This double whammy - huge asteroid impact and erupting volcanoes - caused the extinction of many land and marine animals, including the dinosaurs, the team noted.

Deccan Traps is a large province located on the Deccan plateau of west-central India and one of the largest volcanic features on Earth.

The new evidence includes the most accurate dates yet for the volcanic eruptions before and after the impact.

The new dates showed that the Deccan Traps lava flows, which at the time were erupting at a slower pace, doubled in output within 50,000 years of the asteroid or comet impact that is thought to have initiated the last mass extinction on Earth.

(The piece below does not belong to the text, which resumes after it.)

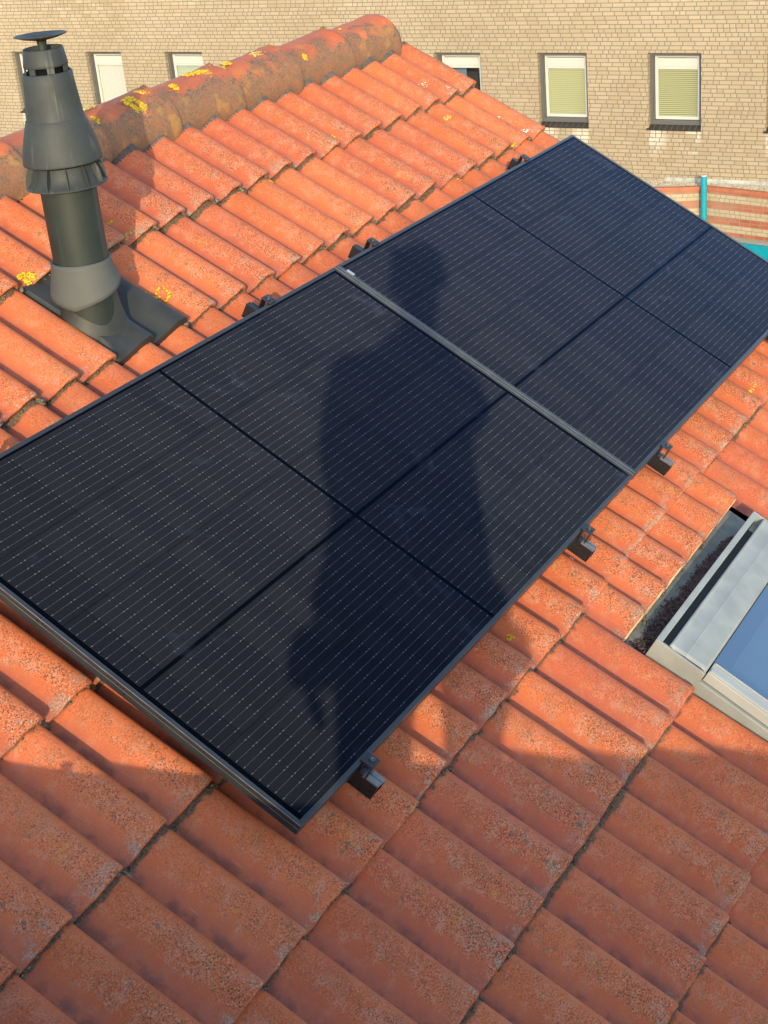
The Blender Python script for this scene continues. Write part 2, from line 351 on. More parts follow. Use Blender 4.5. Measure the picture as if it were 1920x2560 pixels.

Both the impact and the volcanism would have blanketed the planet with dust and noxious fumes, drastically changing the climate and sending many species to an early grave.

"Based on our dating of the lavas, we can be pretty certain that the volcanism and the impact occurred within 50,000 years of the extinction," explained lead researcher Paul Renne, professor of earth and planetary science and director of the Berkeley Geochronology Centre.

The geologists argue that the impact abruptly changed the volcanoes' plumbing system which produced major changes in the chemistry and frequency of the eruptions.

In the paper, they describe major changes in the Deccan Traps volcanism, which was probably 'bubbling along happily, continuously and relatively slowly' before the extinction.

The team described the findings in the journal Science.